The aya above calls for patience and forgiveness towards the parent, even if he/she has a different view and sees the world differently. Remember, this aya was revealed 1400 years ago when a parent could be an unbeliever, an idol worshiper, and the child a believer! It was an essential difference at the time! Huge guidance! In contrast, today family can break due to party preferences or much lesser differences.

If we understand the importance of family, we need to know who is most worthy for our respect. Islam is regarded by many people as a religion oppressing woman. Here is the word of the Prophet (peace be upon him) about the mother, the woman who gives life. After Allah, the mother is the first! But not only the first, but the second, and even the third! Father comes only after her:

Narrated Abu Huraira:

A man came to Allah's Messenger (peace be upon him) and said, "O Allah's Messenger (peace be upon him)! Who is more entitled to be treated with the best companionship by me?" The Prophet (peace be upon him) said, "Your mother." The man said. "Who is next?" The Prophet said, "Your mother." The man further said, "Who is next?" The Prophet (peace be upon him) said, "Your mother." The man asked for the fourth time, "Who is next?" The Prophet (peace be upon him) said, "Your father. "

Classification: Sahih, authentic

Reference: Sahih Bukhari, Book of Good Manners and Form (Adab), Hadith 5973.

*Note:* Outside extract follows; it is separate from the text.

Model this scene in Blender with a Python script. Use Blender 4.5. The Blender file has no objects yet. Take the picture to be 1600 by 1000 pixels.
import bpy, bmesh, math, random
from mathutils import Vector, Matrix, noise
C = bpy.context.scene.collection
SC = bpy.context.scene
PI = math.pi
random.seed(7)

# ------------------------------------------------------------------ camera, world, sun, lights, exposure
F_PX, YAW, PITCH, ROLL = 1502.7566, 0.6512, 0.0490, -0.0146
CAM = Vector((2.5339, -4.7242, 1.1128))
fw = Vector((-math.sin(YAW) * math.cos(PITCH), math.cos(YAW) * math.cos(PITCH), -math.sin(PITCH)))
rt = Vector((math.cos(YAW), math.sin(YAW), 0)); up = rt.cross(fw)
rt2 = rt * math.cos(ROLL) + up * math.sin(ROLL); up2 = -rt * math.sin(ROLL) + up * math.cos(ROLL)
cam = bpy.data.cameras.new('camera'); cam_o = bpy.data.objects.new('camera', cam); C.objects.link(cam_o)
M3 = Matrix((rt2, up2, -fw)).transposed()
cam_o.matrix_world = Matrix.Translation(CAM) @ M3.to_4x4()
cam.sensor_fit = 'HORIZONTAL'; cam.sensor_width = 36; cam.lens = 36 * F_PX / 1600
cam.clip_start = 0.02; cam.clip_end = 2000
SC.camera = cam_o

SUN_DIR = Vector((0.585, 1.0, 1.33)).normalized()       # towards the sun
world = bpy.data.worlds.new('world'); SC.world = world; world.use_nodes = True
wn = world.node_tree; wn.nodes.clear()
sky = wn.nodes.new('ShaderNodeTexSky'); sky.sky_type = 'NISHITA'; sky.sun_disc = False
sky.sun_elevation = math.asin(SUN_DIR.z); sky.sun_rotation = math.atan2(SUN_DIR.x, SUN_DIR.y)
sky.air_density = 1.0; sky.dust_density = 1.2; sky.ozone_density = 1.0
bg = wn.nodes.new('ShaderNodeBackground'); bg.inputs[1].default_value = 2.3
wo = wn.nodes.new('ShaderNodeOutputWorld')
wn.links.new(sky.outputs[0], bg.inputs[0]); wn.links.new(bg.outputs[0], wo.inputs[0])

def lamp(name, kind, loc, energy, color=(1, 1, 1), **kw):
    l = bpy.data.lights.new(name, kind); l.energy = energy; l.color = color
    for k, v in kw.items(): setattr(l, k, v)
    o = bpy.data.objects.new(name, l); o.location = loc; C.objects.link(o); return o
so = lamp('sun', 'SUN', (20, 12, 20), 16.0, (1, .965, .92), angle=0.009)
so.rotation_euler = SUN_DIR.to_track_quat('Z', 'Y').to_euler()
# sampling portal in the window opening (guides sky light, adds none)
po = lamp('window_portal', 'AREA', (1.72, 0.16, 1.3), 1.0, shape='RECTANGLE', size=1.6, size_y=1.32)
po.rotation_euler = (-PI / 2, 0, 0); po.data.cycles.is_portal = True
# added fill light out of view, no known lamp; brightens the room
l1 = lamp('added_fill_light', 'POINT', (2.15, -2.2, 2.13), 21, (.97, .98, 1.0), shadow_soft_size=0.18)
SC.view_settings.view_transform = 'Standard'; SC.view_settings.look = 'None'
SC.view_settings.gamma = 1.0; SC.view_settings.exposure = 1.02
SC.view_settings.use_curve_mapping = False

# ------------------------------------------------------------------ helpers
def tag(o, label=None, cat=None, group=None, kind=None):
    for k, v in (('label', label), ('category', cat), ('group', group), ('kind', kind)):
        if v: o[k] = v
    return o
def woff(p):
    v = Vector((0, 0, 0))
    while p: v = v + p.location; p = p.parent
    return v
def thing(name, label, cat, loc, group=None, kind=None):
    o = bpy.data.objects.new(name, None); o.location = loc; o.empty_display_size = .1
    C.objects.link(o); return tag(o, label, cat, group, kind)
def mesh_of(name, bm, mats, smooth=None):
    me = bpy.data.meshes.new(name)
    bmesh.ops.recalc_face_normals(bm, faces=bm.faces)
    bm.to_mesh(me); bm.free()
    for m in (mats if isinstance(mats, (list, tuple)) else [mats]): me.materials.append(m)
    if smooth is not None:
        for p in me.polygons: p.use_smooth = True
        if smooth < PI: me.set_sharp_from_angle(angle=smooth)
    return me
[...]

The question arises here: In an age where the relationship between man and woman is limited to a sexual intercourse and everyone goes on his/her own way afterwards, how much valid is the above hadith? And the problem here it is not with the hadith, but with us who live in this age! Let's agree that there are exceptions for whom the hadith still valid and we should strive to increase the validity of the words of our prophet (peace be upon him) in our family, society.